In keeping with that sense of threat level, China has counseled a calm approach centered on negotiations and bilateral give-and-take. That is seen most prominently in what has become known as the "dual suspension" proposal in which North Korea would suspend its nuclear and missile tests in return for the US and South Korea suspending large-scale military exercises that North Korea sees as rehearsal for an invasion.

That idea, which originated with North Korea, has been rejected by the US and some experts who see it as a ploy by Beijing to avoid committing itself. "It requires nothing on China's part, so it's easy for them to make such a proposal," Mr. Delury said.

Meanwhile, a fundamental disagreement over the utility of sanctions remains a major obstacle to further cooperation, said Tong Zhao, an associate at the Carnegie-Tsinghua Center for Global Policy, a think tank in Beijing.

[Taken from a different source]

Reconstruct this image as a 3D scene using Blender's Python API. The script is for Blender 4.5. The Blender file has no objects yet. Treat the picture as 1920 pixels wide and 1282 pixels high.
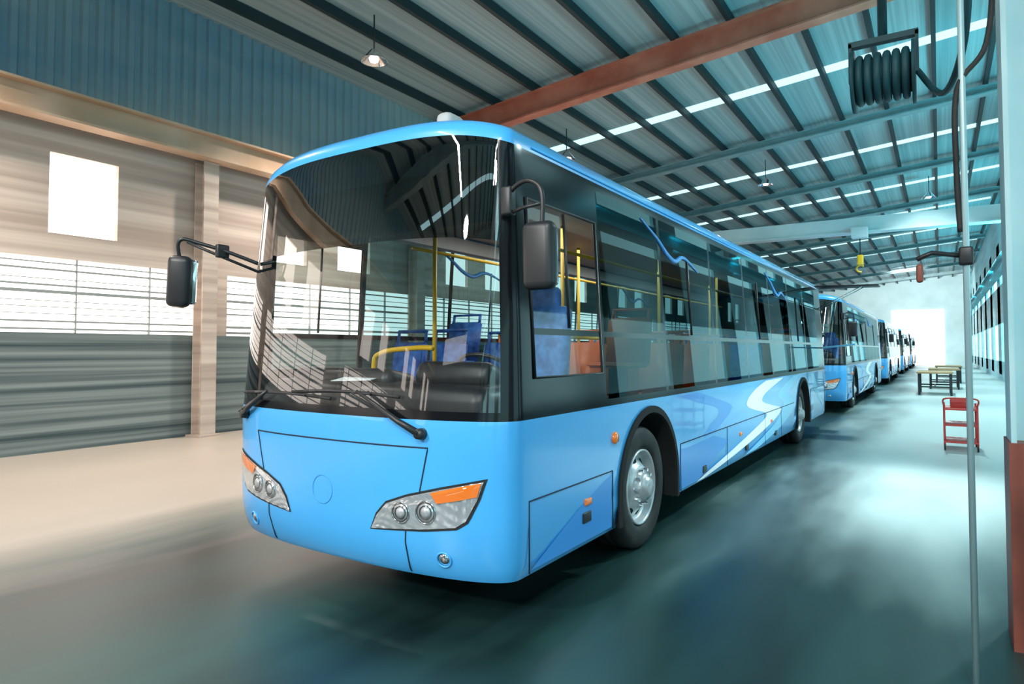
import bpy, bmesh, math, random
import numpy as np
from mathutils import Vector, Matrix
random.seed(4)
S=bpy.context.scene
S.view_settings.view_transform='Standard'
COL=S.collection

# ---------------------------------------------------------------- materials
def principled(name,col,rough=.5,metal=0,coat=0,emis=None,es=0,spec=.5):
    m=bpy.data.materials.new(name); m.use_nodes=True
    b=m.node_tree.nodes['Principled BSDF']
    b.inputs['Base Color'].default_value=(*col,1); b.inputs['Roughness'].default_value=rough
    b.inputs['Metallic'].default_value=metal; b.inputs['Coat Weight'].default_value=coat
    b.inputs['Coat Roughness'].default_value=.03
    b.inputs['Specular IOR Level'].default_value=spec
    if emis: b.inputs['Emission Color'].default_value=(*emis,1); b.inputs['Emission Strength'].default_value=es
    return m
def noisy(name,c1,c2,scale=(1,1,1),nscale=2,rough=.5,detail=4,lo=.35,hi=.65,rr=None,metal=0,bump=0):
    m=principled(name,c1,rough,metal); nt=m.node_tree; b=nt.nodes['Principled BSDF']
    tc=nt.nodes.new('ShaderNodeTexCoord'); mp=nt.nodes.new('ShaderNodeMapping'); no=nt.nodes.new('ShaderNodeTexNoise')
    cr=nt.nodes.new('ShaderNodeValToRGB')
    mp.inputs['Scale'].default_value=scale; no.inputs['Scale'].default_value=nscale; no.inputs['Detail'].default_value=detail
    cr.color_ramp.elements[0].position=lo; cr.color_ramp.elements[1].position=hi
    cr.color_ramp.elements[0].color=(*c1,1); cr.color_ramp.elements[1].color=(*c2,1)
    nt.links.new(tc.outputs['Object'],mp.inputs[0]); nt.links.new(mp.outputs[0],no.inputs['Vector'])
    nt.links.new(no.outputs['Fac'],cr.inputs[0]); nt.links.new(cr.outputs[0],b.inputs['Base Color'])
    if rr:
        mr=nt.nodes.new('ShaderNodeMapRange'); mr.inputs['To Min'].default_value=rr[0]; mr.inputs['To Max'].default_value=rr[1]
        nt.links.new(no.outputs['Fac'],mr.inputs['Value']); nt.links.new(mr.outputs[0],b.inputs['Roughness'])
    if bump:
        bp=nt.nodes.new('ShaderNodeBump'); bp.inputs['Strength'].default_value=bump
        nt.links.new(no.outputs['Fac'],bp.inputs['Height']); nt.links.new(bp.outputs[0],b.inputs['Normal'])
    return m
def glass(name,tint,boost=.06,rough=.01,ior=1.5,refl=(1,1,1)):
    m=bpy.data.materials.new(name); m.use_nodes=True; nt=m.node_tree; nt.nodes.clear()
    o=nt.nodes.new('ShaderNodeOutputMaterial'); t=nt.nodes.new('ShaderNodeBsdfTransparent'); g=nt.nodes.new('ShaderNodeBsdfGlossy')
    f=nt.nodes.new('ShaderNodeFresnel'); a=nt.nodes.new('ShaderNodeMath'); mx=nt.nodes.new('ShaderNodeMixShader')
    geo=nt.nodes.new('ShaderNodeNewGeometry'); s=nt.nodes.new('ShaderNodeMath'); s.operation='SUBTRACT'; s.inputs[0].default_value=1
    mu=nt.nodes.new('ShaderNodeMath'); mu.operation='MULTIPLY'
    t.inputs[0].default_value=(*tint,1); g.inputs['Roughness'].default_value=rough; f.inputs[0].default_value=ior
    g.inputs['Color'].default_value=(*refl,1)
    a.operation='ADD'; a.inputs[1].default_value=boost; a.use_clamp=True
    nt.links.new(f.outputs[0],a.inputs[0]); nt.links.new(geo.outputs['Backfacing'],s.inputs[1])
    nt.links.new(a.outputs[0],mu.inputs[0]); nt.links.new(s.outputs[0],mu.inputs[1])
    nt.links.new(mu.outputs[0],mx.inputs[0]); nt.links.new(t.outputs[0],mx.inputs[1]); nt.links.new(g.outputs[0],mx.inputs[2])
    nt.links.new(mx.outputs[0],o.inputs[0]); return m
def emit(name,col,st):
    m=bpy.data.materials.new(name); m.use_nodes=True; nt=m.node_tree; nt.nodes.clear()
    o=nt.nodes.new('ShaderNodeOutputMaterial'); e=nt.nodes.new('ShaderNodeEmission')
    e.inputs[0].default_value=(*col,1); e.inputs[1].default_value=st; nt.links.new(e.outputs[0],o.inputs[0]); return m

M={}
M['blue']=noisy('bus_blue_paint',(.06,.40,.86),(.07,.44,.90),nscale=.6,rough=.3)
M['blue'].node_tree.nodes['Principled BSDF'].inputs['Coat Weight'].default_value=.9
M['blue'].node_tree.nodes['Principled BSDF'].inputs['Coat Roughness'].default_value=.03
M['black']=principled('black_gloss_panel',(.005,.006,.008),.14,spec=.3)
M['rubber']=noisy('rubber',(.012,.012,.013),(.03,.03,.03),nscale=8,rough=.7)
M['plastic']=principled('dark_plastic',(.02,.021,.024),.4)
M['wglass']=glass('windshield_glass',(.80,.84,.84),.03)
M['wtint']=glass('windshield_shade_band',(.10,.09,.08),.17)
M['sglass']=glass('side_tinted_glass',(.15,.28,.31),.0,ior=1.36,refl=(.50,.68,.72))
M['dglass']=glass('driver_window_glass',(.74,.84,.84),.0,ior=1.38)
M['chrome']=principled('chrome',(.8,.8,.82),.12,1)
M['reflector']=principled('lamp_reflector',(.72,.75,.79),.18,.65)
M['silver']=noisy('wheel_silver',(.5,.51,.53),(.66,.67,.69),nscale=6,rough=.35,metal=.5)
M['amber']=principled('amber_lens',(.90,.20,.02),.15,coat=1,emis=(1,.22,.02),es=.1)
M['white']=principled('white_decal',(.95,.97,.98),.45)
M['dblue']=principled('deep_blue_decal',(.045,.32,.82),.35,coat=.5)
M['mblue']=principled('mid_blue_decal',(.03,.29,.78),.35,coat=.5)
M['lblue']=principled('pale_blue_decal',(.20,.62,.95),.35,coat=.5)
M['seam']=principled('panel_gap',(.01,.025,.05),.8)
M['seatb']=noisy('blue_seat',(.015,.08,.38),(.06,.24,.7),nscale=14,rough=.5)
M['seato']=noisy('orange_seat',(.80,.14,.02),(.9,.2,.03),nscale=3,rough=.4)
M['yellow']=principled('yellow_rail',(.85,.5,.02),.3,coat=.4)
M['inner']=noisy('interior_trim',(.45,.46,.46),(.52,.52,.51),nscale=2,rough=.6)
M['ifloor']=noisy('interior_floor',(.10,.11,.12),(.16,.16,.17),nscale=20,rough=.6)
M['clear']=glass('lamp_cover',(.95,.96,.97),.05)
M['under']=principled('underbody',(.01,.01,.011),.9)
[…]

The US seems to believe that sanctions must be so tough as to threaten the survival of the North Korean regime and force it to end its weapons programs. Yet, by making Kim feel even more under threat, ending the programs might be the last thing North Korea would do, Mr. Tong said. "China still doesn't understand the American logic," he said.

Despite poor relations between Xi and Kim, China remains heavily invested in the North Korean regime. It acts as a buffer with South Korea and the 30,000 American troops stationed there, and remains a reliable, if isolated communist ally. Chinese companies benefit from a lack of competition in North Korea and international worries over the Kim regime distract from China's own controversial actions in the South China Sea and elsewhere.

The collapse of the regime, on the other hand, would bring a set of unknowns – civil war, loose nukes, refugees flowing across the Chinese border, and US and South Korean troops on the Yalu River – none of which are particularly appetizing to Beijing.

That China sees relatively little reason to act on North Korea is born out also in its concern that events on the Korean Peninsula are overshadowing other aspects of the US-China relationship.

"You can't say that they're coming closer on North Korea, but not everything has to do with that," said Shi Yinhong, a professor of international relations at Beijing's Renmin University.

"It's not good to have everything else crushed under the issue of North Korea," he said.